Having been swallowed by a great fish, the prophet Jonah offers a lengthy prayer to God that in many ways marks the turning point in the eponymous biblical book. Erica Brown seeks to explain this frequently misunderstood, and even more frequently neglected, passage:
Jonah, ignoring God’s call for the prophet to rehabilitate Nineveh, “goes down” to Jaffa, down into a ship, and finally down into a deep sleep. This downward movement, represented in the Bible by the drumbeat of the Hebrew root yarad (“to descend”), demonstrates Jonah’s withdrawal from the world into himself. He ignores, [successively], God’s command, the storm raging around him, the sailors he imperiled, and the captain’s plea to pray. Unresponsive and unwilling to save himself, Jonah is equally unwilling to jump off the boat to save the lives of others. In his anguish and passivity, Jonah asks to be thrown overboard.
Jonah’s descent continues. Once thrown overboard, he sinks into the sea. . . . He is unable to die, and also unable to live, . . . until the great sea monster appears with its unexpected salvific powers. . . . At the lowest point in his life, at the lowest point of the earth—only then does Jonah understand all that he is about to forfeit. If engulfed by the deep, he would never be able to serve God again.
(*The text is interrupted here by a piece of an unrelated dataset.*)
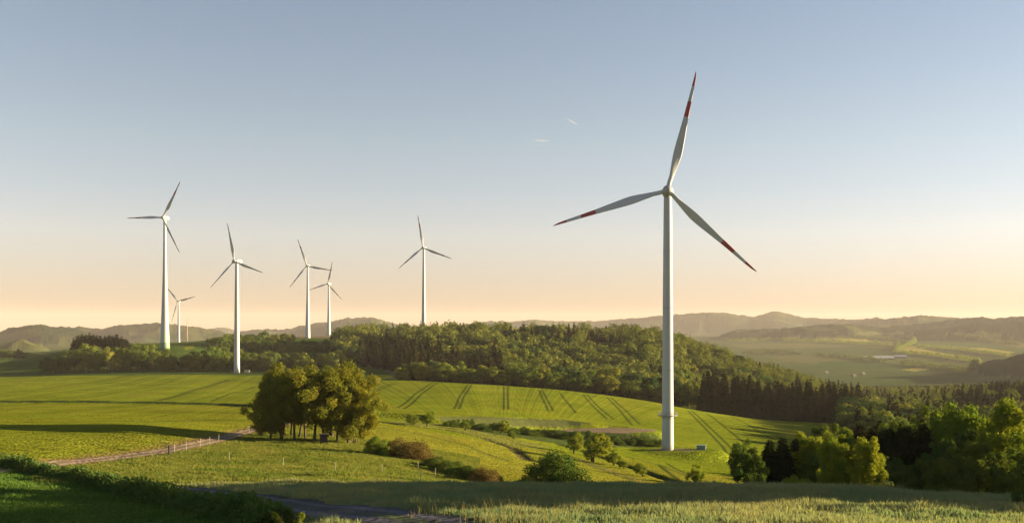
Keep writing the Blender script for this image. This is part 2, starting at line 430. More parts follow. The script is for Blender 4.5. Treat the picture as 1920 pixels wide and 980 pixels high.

The very act of prayer, the attempt to close the abyss between himself and God, helped Jonah recognize this. Our capacity to ascend often only becomes apparent after we have traced our descent in prayer. “When my life was ebbing away, I called the Lord to mind, and my prayer came before You” (Jonah 2:8). Prayer ascends to God, and by it, we are lifted up.
Spiritual memoirs, narratives of addiction and recovery, and rags-to-riches stories take us through arcs of descent and ascent. They fascinate us because they give us hope that the monsters inside of us—and, in the case of Jonah’s fish, outside of us—need not imprison us.